Available data —
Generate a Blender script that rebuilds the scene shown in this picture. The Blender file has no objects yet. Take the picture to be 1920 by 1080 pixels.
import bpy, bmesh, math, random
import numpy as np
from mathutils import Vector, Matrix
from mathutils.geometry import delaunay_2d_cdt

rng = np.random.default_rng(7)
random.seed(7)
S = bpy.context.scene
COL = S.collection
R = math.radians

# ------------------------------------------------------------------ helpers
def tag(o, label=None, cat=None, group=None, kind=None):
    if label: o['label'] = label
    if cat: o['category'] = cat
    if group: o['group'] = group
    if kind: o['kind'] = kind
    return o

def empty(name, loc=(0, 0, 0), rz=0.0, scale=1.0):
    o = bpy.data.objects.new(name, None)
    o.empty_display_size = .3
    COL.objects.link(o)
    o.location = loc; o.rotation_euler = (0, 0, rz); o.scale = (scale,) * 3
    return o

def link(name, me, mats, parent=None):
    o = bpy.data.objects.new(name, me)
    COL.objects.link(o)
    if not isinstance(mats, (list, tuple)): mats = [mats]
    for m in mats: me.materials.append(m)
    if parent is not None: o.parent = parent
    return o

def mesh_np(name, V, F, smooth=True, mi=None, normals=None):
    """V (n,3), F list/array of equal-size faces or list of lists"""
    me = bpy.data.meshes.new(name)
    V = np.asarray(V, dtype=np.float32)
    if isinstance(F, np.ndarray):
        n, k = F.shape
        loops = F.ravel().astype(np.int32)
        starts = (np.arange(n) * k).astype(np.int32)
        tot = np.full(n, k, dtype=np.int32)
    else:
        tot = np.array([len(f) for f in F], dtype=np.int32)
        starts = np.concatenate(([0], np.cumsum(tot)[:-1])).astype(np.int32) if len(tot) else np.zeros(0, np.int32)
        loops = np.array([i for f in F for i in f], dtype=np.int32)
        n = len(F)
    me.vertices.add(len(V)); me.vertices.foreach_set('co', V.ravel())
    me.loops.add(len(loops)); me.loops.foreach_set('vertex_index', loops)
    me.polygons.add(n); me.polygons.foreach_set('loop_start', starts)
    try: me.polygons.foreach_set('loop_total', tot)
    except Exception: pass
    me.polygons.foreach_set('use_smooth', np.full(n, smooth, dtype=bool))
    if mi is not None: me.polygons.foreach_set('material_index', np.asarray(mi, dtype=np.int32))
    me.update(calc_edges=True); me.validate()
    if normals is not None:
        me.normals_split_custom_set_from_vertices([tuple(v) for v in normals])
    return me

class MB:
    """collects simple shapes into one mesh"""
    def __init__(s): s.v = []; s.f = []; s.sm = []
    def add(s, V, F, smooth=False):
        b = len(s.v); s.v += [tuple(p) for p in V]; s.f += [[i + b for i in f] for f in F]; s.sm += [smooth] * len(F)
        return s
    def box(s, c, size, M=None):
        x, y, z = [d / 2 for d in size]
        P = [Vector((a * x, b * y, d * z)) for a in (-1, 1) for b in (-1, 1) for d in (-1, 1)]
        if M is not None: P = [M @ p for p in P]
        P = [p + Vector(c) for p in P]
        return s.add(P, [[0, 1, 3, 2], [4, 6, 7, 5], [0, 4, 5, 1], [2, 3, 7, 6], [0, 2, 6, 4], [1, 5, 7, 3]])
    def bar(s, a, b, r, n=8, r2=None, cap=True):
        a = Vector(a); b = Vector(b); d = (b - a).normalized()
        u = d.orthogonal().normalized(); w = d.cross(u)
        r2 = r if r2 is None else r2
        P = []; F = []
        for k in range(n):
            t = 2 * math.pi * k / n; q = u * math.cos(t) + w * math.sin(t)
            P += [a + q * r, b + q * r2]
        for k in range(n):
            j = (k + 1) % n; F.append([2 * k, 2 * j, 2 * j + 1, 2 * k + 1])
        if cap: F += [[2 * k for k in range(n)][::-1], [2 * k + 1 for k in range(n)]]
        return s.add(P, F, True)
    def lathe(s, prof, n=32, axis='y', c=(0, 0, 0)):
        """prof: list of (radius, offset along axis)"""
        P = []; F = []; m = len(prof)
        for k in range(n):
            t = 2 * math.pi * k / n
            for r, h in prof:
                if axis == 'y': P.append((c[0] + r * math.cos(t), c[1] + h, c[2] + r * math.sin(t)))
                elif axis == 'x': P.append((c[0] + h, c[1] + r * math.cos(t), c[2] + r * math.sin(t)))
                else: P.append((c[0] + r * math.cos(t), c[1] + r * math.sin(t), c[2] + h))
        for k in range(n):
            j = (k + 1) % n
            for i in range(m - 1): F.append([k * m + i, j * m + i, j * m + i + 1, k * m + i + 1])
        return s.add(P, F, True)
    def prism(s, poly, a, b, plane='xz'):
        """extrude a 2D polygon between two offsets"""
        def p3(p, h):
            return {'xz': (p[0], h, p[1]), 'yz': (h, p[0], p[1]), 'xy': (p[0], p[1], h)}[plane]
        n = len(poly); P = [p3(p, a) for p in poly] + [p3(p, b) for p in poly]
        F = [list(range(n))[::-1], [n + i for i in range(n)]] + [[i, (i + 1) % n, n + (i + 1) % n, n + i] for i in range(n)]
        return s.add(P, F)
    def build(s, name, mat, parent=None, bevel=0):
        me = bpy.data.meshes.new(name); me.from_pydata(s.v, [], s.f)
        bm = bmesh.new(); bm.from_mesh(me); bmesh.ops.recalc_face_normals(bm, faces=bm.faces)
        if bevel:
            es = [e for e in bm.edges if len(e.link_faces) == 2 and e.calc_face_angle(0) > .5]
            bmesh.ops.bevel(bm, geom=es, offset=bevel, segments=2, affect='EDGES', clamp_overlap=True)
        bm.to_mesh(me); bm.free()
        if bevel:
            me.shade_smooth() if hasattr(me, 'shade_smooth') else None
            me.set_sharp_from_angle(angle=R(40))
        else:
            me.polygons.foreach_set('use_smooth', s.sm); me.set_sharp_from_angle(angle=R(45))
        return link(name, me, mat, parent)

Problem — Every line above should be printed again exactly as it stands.

Right answer —
Generate a Blender script that rebuilds the scene shown in this picture. The Blender file has no objects yet. Take the picture to be 1920 by 1080 pixels.
import bpy, bmesh, math, random
import numpy as np
from mathutils import Vector, Matrix
from mathutils.geometry import delaunay_2d_cdt

rng = np.random.default_rng(7)
random.seed(7)
S = bpy.context.scene
COL = S.collection
R = math.radians

# ------------------------------------------------------------------ helpers
def tag(o, label=None, cat=None, group=None, kind=None):
    if label: o['label'] = label
    if cat: o['category'] = cat
    if group: o['group'] = group
    if kind: o['kind'] = kind
    return o

def empty(name, loc=(0, 0, 0), rz=0.0, scale=1.0):
    o = bpy.data.objects.new(name, None)
    o.empty_display_size = .3
    COL.objects.link(o)
    o.location = loc; o.rotation_euler = (0, 0, rz); o.scale = (scale,) * 3
    return o

def link(name, me, mats, parent=None):
    o = bpy.data.objects.new(name, me)
    COL.objects.link(o)
    if not isinstance(mats, (list, tuple)): mats = [mats]
    for m in mats: me.materials.append(m)
    if parent is not None: o.parent = parent
    return o

def mesh_np(name, V, F, smooth=True, mi=None, normals=None):
    """V (n,3), F list/array of equal-size faces or list of lists"""
    me = bpy.data.meshes.new(name)
    V = np.asarray(V, dtype=np.float32)
    if isinstance(F, np.ndarray):
        n, k = F.shape
        loops = F.ravel().astype(np.int32)
        starts = (np.arange(n) * k).astype(np.int32)
        tot = np.full(n, k, dtype=np.int32)
    else:
        tot = np.array([len(f) for f in F], dtype=np.int32)
        starts = np.concatenate(([0], np.cumsum(tot)[:-1])).astype(np.int32) if len(tot) else np.zeros(0, np.int32)
        loops = np.array([i for f in F for i in f], dtype=np.int32)
        n = len(F)
    me.vertices.add(len(V)); me.vertices.foreach_set('co', V.ravel())
    me.loops.add(len(loops)); me.loops.foreach_set('vertex_index', loops)
    me.polygons.add(n); me.polygons.foreach_set('loop_start', starts)
    try: me.polygons.foreach_set('loop_total', tot)
    except Exception: pass
    me.polygons.foreach_set('use_smooth', np.full(n, smooth, dtype=bool))
    if mi is not None: me.polygons.foreach_set('material_index', np.asarray(mi, dtype=np.int32))
    me.update(calc_edges=True); me.validate()
    if normals is not None:
        me.normals_split_custom_set_from_vertices([tuple(v) for v in normals])
    return me

class MB:
    """collects simple shapes into one mesh"""
    def __init__(s): s.v = []; s.f = []; s.sm = []
    def add(s, V, F, smooth=False):
        b = len(s.v); s.v += [tuple(p) for p in V]; s.f += [[i + b for i in f] for f in F]; s.sm += [smooth] * len(F)
        return s
    def box(s, c, size, M=None):
        x, y, z = [d / 2 for d in size]
        P = [Vector((a * x, b * y, d * z)) for a in (-1, 1) for b in (-1, 1) for d in (-1, 1)]
        if M is not None: P = [M @ p for p in P]
        P = [p + Vector(c) for p in P]
        return s.add(P, [[0, 1, 3, 2], [4, 6, 7, 5], [0, 4, 5, 1], [2, 3, 7, 6], [0, 2, 6, 4], [1, 5, 7, 3]])
    def bar(s, a, b, r, n=8, r2=None, cap=True):
        a = Vector(a); b = Vector(b); d = (b - a).normalized()
        u = d.orthogonal().normalized(); w = d.cross(u)
        r2 = r if r2 is None else r2
        P = []; F = []
        for k in range(n):
            t = 2 * math.pi * k / n; q = u * math.cos(t) + w * math.sin(t)
            P += [a + q * r, b + q * r2]
        for k in range(n):
            j = (k + 1) % n; F.append([2 * k, 2 * j, 2 * j + 1, 2 * k + 1])
        if cap: F += [[2 * k for k in range(n)][::-1], [2 * k + 1 for k in range(n)]]
        return s.add(P, F, True)
    def lathe(s, prof, n=32, axis='y', c=(0, 0, 0)):
        """prof: list of (radius, offset along axis)"""
        P = []; F = []; m = len(prof)
        for k in range(n):
            t = 2 * math.pi * k / n
            for r, h in prof:
                if axis == 'y': P.append((c[0] + r * math.cos(t), c[1] + h, c[2] + r * math.sin(t)))
                elif axis == 'x': P.append((c[0] + h, c[1] + r * math.cos(t), c[2] + r * math.sin(t)))
                else: P.append((c[0] + r * math.cos(t), c[1] + r * math.sin(t), c[2] + h))
        for k in range(n):
            j = (k + 1) % n
            for i in range(m - 1): F.append([k * m + i, j * m + i, j * m + i + 1, k * m + i + 1])
        return s.add(P, F, True)
    def prism(s, poly, a, b, plane='xz'):
        """extrude a 2D polygon between two offsets"""
        def p3(p, h):
            return {'xz': (p[0], h, p[1]), 'yz': (h, p[0], p[1]), 'xy': (p[0], p[1], h)}[plane]
        n = len(poly); P = [p3(p, a) for p in poly] + [p3(p, b) for p in poly]
        F = [list(range(n))[::-1], [n + i for i in range(n)]] + [[i, (i + 1) % n, n + (i + 1) % n, n + i] for i in range(n)]
        return s.add(P, F)
    def build(s, name, mat, parent=None, bevel=0):
        me = bpy.data.meshes.new(name); me.from_pydata(s.v, [], s.f)
        bm = bmesh.new(); bm.from_mesh(me); bmesh.ops.recalc_face_normals(bm, faces=bm.faces)
        if bevel:
            es = [e for e in bm.edges if len(e.link_faces) == 2 and e.calc_face_angle(0) > .5]
            bmesh.ops.bevel(bm, geom=es, offset=bevel, segments=2, affect='EDGES', clamp_overlap=True)
        bm.to_mesh(me); bm.free()
        if bevel:
            me.shade_smooth() if hasattr(me, 'shade_smooth') else None
            me.set_sharp_from_angle(angle=R(40))
        else:
            me.polygons.foreach_set('use_smooth', s.sm); me.set_sharp_from_angle(angle=R(45))
        return link(name, me, mat, parent)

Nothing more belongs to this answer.